Europäische Institut für Menschenrechte - Prof. Dr. Dr. Ümit Yazıcıoğlu -
      Europäische Institut für Menschenrechte - Prof. Dr. Dr. Ümit Yazıcıoğlu -

Avrupa'nın Bütünleşme İkilemi: Ukrayna Tahılı ve Türkiye'nin Potansiyel Üyeliği Üzerine Bir İnceleme

Avrupa'nın Bütünleşme İkilemi: Ukrayna Tahılı ve Türkiye'nin Potansiyel Üyeliği Üzerine Bir İnceleme

 

 

Prof. Dr. Dr. Ümit Yazıcıoğlu

 

1. Giriş

Avrupa Birliği (AB), tarih boyunca birçok defa, farklı ulusal çıkarlar ve egemenlik kavramlarının birlik idealiyle nasıl çakışabileceğini görmüştür. Bu durum, son dönemde Doğu Avrupa ülkelerinin Ukrayna tahılına dair yaklaşımlarında açıkça belirginleşmiştir. Bu makale, bu yaklaşımların AB'nin içsel dinamiklerini ve geleceğini nasıl etkilediğine odaklanmaktadır. Ukrayna tahılına dair politikaların ötesinde, Doğu Avrupa ülkelerinin Brüksel kararlarına ne ölçüde uyma veya karşıt bir tutum sergileme eğilimi gösterdikleri, bütünleşik bir Avrupa ideali ile ulusal çıkarlar arasındaki gerilimi ortaya koymaktadır.
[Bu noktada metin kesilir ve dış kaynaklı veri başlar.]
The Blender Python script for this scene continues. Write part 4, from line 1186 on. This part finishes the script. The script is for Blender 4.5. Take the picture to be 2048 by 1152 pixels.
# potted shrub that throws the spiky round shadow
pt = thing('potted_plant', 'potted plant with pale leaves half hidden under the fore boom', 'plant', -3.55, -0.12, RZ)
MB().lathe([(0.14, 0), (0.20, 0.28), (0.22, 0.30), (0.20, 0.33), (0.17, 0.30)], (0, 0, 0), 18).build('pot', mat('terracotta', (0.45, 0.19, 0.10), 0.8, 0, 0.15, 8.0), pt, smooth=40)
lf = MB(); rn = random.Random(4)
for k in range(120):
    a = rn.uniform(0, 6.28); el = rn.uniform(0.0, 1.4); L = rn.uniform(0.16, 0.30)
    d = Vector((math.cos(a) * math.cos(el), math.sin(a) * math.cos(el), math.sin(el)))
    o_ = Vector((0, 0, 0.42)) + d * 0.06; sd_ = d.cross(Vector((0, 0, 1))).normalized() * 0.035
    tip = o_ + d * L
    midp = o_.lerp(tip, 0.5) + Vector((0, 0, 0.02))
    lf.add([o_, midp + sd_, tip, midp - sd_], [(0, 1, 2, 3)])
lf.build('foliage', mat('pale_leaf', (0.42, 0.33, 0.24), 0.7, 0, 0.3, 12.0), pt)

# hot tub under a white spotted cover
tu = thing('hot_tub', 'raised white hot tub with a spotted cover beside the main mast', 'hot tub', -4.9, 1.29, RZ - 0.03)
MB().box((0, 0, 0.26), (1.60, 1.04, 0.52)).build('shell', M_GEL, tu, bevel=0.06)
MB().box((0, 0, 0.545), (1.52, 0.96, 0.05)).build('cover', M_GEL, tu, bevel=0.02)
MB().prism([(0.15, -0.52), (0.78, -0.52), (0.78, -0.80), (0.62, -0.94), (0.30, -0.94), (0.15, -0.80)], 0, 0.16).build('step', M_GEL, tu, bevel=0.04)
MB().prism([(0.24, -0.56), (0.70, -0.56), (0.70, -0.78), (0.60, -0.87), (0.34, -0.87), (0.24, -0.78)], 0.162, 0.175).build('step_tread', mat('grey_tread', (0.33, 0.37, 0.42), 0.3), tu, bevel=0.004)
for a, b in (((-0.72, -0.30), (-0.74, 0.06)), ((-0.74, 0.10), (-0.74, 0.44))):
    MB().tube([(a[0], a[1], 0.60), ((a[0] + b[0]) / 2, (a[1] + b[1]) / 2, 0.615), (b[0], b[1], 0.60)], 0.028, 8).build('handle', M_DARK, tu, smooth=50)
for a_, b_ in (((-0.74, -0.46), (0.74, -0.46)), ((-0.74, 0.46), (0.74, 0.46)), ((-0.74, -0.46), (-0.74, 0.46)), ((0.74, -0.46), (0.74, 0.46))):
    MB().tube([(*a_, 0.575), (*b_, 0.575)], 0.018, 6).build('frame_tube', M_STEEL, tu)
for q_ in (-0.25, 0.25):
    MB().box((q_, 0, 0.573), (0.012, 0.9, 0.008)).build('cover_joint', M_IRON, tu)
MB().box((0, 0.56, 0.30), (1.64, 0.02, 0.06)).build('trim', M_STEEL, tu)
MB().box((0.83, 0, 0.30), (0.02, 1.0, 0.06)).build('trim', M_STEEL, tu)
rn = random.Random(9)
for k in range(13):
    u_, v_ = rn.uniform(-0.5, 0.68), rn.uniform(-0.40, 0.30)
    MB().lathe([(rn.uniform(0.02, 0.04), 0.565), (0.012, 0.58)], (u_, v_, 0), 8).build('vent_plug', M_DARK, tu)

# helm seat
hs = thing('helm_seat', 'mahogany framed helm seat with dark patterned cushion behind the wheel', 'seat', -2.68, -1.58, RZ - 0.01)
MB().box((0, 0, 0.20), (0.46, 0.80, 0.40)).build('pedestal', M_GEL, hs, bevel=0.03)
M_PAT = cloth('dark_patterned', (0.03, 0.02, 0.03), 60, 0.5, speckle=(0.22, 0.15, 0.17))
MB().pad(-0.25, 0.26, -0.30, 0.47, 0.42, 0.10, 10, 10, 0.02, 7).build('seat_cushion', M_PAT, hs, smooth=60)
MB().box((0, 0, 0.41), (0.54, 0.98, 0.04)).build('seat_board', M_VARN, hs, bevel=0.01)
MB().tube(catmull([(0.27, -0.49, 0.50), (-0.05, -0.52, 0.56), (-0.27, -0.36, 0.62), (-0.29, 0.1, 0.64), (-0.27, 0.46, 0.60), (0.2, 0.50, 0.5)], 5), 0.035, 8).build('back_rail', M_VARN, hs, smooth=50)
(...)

Bu, bir yandan AB'nin ne kadar bütünleşik ve eşgüdümlü hareket edebileceği sorusunu gündeme getirirken, diğer yandan da üye ülkelerin egemenlik anlayışlarının ve ulusal önceliklerinin birlik politikalarıyla nasıl bir etkileşim içinde olduğunu göstermektedir. Bu kompleks durumu daha da karmaşıklaştıran bir başka dinamik, Türkiye'nin potansiyel tam üyeliği meselesidir. Türkiye'nin AB'ye tam üye olma süreci, AB'nin genişleme politikasını ve jeopolitik pozisyonunu derinlemesine etkileyebilir. Türkiye'nin coğrafi konumu, ekonomik potansiyeli ve kültürel mirası, onun AB içindeki olası rolünü şekillendirme potansiyeline sahiptir. Ancak, Türkiye'nin tam üyeliği de, tıpkı Ukrayna tahılı meselesi gibi, AB üye ülkeleri arasında farklı yaklaşımların ve görüşlerin ortaya çıkmasına neden olabilir.

 

Sonuç olarak, bu bilimsel makale, AB'nin birlik olma ideali ile ulusal çıkarlar ve egemenlik kavramları arasındaki sürtüşmeyi vurgulamaktadır. Hem Ukrayna tahılı meselesi hem de Türkiye'nin potansiyel üyeliği, AB'nin gelecekte nasıl bir yapıya bürüneceği konusunda kritik öneme sahip olan dinamikler arasında yer almaktadır.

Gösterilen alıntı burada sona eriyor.